3D scene scripts:
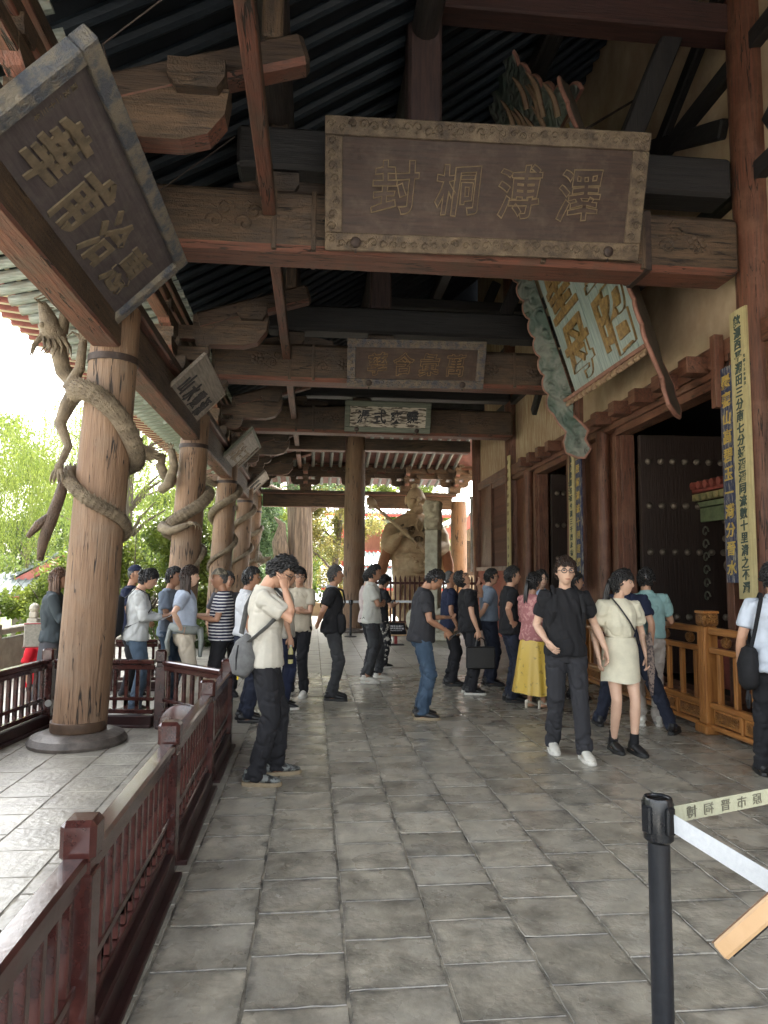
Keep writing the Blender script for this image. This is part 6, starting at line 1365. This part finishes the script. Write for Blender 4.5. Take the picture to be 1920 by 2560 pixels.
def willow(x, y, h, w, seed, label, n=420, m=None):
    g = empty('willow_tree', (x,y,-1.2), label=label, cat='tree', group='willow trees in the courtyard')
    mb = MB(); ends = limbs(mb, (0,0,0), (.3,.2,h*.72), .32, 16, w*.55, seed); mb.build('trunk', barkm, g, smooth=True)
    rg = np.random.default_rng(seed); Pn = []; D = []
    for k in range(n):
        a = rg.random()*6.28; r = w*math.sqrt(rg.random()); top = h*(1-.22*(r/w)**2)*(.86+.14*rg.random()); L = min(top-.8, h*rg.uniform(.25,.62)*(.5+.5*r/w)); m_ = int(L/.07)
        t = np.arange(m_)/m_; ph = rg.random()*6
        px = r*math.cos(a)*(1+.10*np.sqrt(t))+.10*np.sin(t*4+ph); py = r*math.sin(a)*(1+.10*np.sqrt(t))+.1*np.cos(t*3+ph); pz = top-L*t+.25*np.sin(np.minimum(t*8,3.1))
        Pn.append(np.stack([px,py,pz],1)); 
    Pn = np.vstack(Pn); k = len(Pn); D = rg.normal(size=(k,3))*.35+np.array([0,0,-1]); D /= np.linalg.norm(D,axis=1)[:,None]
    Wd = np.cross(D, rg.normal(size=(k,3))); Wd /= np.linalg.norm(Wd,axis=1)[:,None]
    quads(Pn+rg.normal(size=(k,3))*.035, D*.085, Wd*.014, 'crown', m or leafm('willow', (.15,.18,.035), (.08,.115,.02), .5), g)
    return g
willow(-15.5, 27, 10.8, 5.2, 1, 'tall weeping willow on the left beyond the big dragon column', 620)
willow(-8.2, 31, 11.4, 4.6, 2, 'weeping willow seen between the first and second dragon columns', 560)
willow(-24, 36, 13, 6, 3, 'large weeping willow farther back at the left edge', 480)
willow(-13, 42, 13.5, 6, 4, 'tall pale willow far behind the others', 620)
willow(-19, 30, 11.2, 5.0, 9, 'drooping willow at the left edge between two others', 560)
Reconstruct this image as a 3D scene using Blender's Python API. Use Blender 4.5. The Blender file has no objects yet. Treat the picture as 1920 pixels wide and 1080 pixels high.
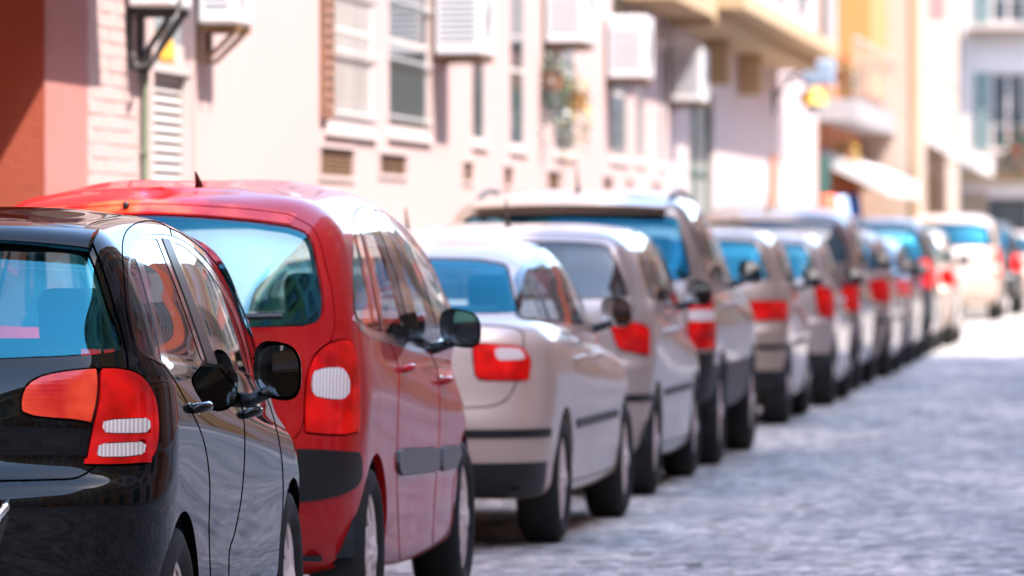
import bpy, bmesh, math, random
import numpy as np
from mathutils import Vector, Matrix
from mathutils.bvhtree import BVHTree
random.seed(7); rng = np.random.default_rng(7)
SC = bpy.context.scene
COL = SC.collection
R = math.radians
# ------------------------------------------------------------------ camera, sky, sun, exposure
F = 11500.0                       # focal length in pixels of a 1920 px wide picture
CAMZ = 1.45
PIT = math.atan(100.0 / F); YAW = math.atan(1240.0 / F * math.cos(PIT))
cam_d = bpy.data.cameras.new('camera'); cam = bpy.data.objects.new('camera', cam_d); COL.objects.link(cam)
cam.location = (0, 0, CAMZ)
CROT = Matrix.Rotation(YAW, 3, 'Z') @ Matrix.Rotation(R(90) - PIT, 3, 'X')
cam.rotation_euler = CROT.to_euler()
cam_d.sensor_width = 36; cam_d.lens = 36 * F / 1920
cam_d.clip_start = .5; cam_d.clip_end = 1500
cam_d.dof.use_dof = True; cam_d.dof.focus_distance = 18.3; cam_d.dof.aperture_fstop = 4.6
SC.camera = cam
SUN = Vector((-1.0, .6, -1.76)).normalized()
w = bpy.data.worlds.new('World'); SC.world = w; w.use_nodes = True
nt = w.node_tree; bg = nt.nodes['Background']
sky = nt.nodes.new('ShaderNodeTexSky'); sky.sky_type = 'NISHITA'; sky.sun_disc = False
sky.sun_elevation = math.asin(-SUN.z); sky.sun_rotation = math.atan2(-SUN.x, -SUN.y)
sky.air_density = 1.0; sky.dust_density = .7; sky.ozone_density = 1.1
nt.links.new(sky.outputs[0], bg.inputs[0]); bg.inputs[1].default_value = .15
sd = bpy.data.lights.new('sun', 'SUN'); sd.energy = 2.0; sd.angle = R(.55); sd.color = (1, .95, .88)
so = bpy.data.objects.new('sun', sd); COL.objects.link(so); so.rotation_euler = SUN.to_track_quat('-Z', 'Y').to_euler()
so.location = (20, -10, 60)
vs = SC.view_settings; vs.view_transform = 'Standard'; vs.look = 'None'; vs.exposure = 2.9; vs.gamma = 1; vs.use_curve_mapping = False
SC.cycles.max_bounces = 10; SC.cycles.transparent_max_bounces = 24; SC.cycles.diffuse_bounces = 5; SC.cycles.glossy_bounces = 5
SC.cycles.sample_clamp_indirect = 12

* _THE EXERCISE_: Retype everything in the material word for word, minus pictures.

* _SOLUTION_:
Keep writing the Blender script for this image. This is part 6, starting at line 1365. This part finishes the script. Write for Blender 4.5. Take the picture to be 1920 by 2560 pixels.
def willow(x, y, h, w, seed, label, n=420, m=None):
    g = empty('willow_tree', (x,y,-1.2), label=label, cat='tree', group='willow trees in the courtyard')
    mb = MB(); ends = limbs(mb, (0,0,0), (.3,.2,h*.72), .32, 16, w*.55, seed); mb.build('trunk', barkm, g, smooth=True)
    rg = np.random.default_rng(seed); Pn = []; D = []
    for k in range(n):
        a = rg.random()*6.28; r = w*math.sqrt(rg.random()); top = h*(1-.22*(r/w)**2)*(.86+.14*rg.random()); L = min(top-.8, h*rg.uniform(.25,.62)*(.5+.5*r/w)); m_ = int(L/.07)
        t = np.arange(m_)/m_; ph = rg.random()*6
        px = r*math.cos(a)*(1+.10*np.sqrt(t))+.10*np.sin(t*4+ph); py = r*math.sin(a)*(1+.10*np.sqrt(t))+.1*np.cos(t*3+ph); pz = top-L*t+.25*np.sin(np.minimum(t*8,3.1))
        Pn.append(np.stack([px,py,pz],1)); 
    Pn = np.vstack(Pn); k = len(Pn); D = rg.normal(size=(k,3))*.35+np.array([0,0,-1]); D /= np.linalg.norm(D,axis=1)[:,None]
    Wd = np.cross(D, rg.normal(size=(k,3))); Wd /= np.linalg.norm(Wd,axis=1)[:,None]
    quads(Pn+rg.normal(size=(k,3))*.035, D*.085, Wd*.014, 'crown', m or leafm('willow', (.15,.18,.035), (.08,.115,.02), .5), g)
    return g
willow(-15.5, 27, 10.8, 5.2, 1, 'tall weeping willow on the left beyond the big dragon column', 620)
willow(-8.2, 31, 11.4, 4.6, 2, 'weeping willow seen between the first and second dragon columns', 560)
willow(-24, 36, 13, 6, 3, 'large weeping willow farther back at the left edge', 480)
willow(-13, 42, 13.5, 6, 4, 'tall pale willow far behind the others', 620)
willow(-19, 30, 11.2, 5.0, 9, 'drooping willow at the left edge between two others', 560)
Reconstruct this image as a 3D scene using Blender's Python API. Use Blender 4.5. The Blender file has no objects yet. Treat the picture as 1920 pixels wide and 1080 pixels high.
import bpy, bmesh, math, random
import numpy as np
from mathutils import Vector, Matrix
from mathutils.bvhtree import BVHTree
random.seed(7); rng = np.random.default_rng(7)
SC = bpy.context.scene
COL = SC.collection
R = math.radians
# ------------------------------------------------------------------ camera, sky, sun, exposure
F = 11500.0                       # focal length in pixels of a 1920 px wide picture
CAMZ = 1.45
PIT = math.atan(100.0 / F); YAW = math.atan(1240.0 / F * math.cos(PIT))
cam_d = bpy.data.cameras.new('camera'); cam = bpy.data.objects.new('camera', cam_d); COL.objects.link(cam)
cam.location = (0, 0, CAMZ)
CROT = Matrix.Rotation(YAW, 3, 'Z') @ Matrix.Rotation(R(90) - PIT, 3, 'X')
cam.rotation_euler = CROT.to_euler()
cam_d.sensor_width = 36; cam_d.lens = 36 * F / 1920
cam_d.clip_start = .5; cam_d.clip_end = 1500
cam_d.dof.use_dof = True; cam_d.dof.focus_distance = 18.3; cam_d.dof.aperture_fstop = 4.6
SC.camera = cam
SUN = Vector((-1.0, .6, -1.76)).normalized()
w = bpy.data.worlds.new('World'); SC.world = w; w.use_nodes = True
nt = w.node_tree; bg = nt.nodes['Background']
sky = nt.nodes.new('ShaderNodeTexSky'); sky.sky_type = 'NISHITA'; sky.sun_disc = False
sky.sun_elevation = math.asin(-SUN.z); sky.sun_rotation = math.atan2(-SUN.x, -SUN.y)
sky.air_density = 1.0; sky.dust_density = .7; sky.ozone_density = 1.1
nt.links.new(sky.outputs[0], bg.inputs[0]); bg.inputs[1].default_value = .15
sd = bpy.data.lights.new('sun', 'SUN'); sd.energy = 2.0; sd.angle = R(.55); sd.color = (1, .95, .88)
so = bpy.data.objects.new('sun', sd); COL.objects.link(so); so.rotation_euler = SUN.to_track_quat('-Z', 'Y').to_euler()
so.location = (20, -10, 60)
vs = SC.view_settings; vs.view_transform = 'Standard'; vs.look = 'None'; vs.exposure = 2.9; vs.gamma = 1; vs.use_curve_mapping = False
SC.cycles.max_bounces = 10; SC.cycles.transparent_max_bounces = 24; SC.cycles.diffuse_bounces = 5; SC.cycles.glossy_bounces = 5
SC.cycles.sample_clamp_indirect = 12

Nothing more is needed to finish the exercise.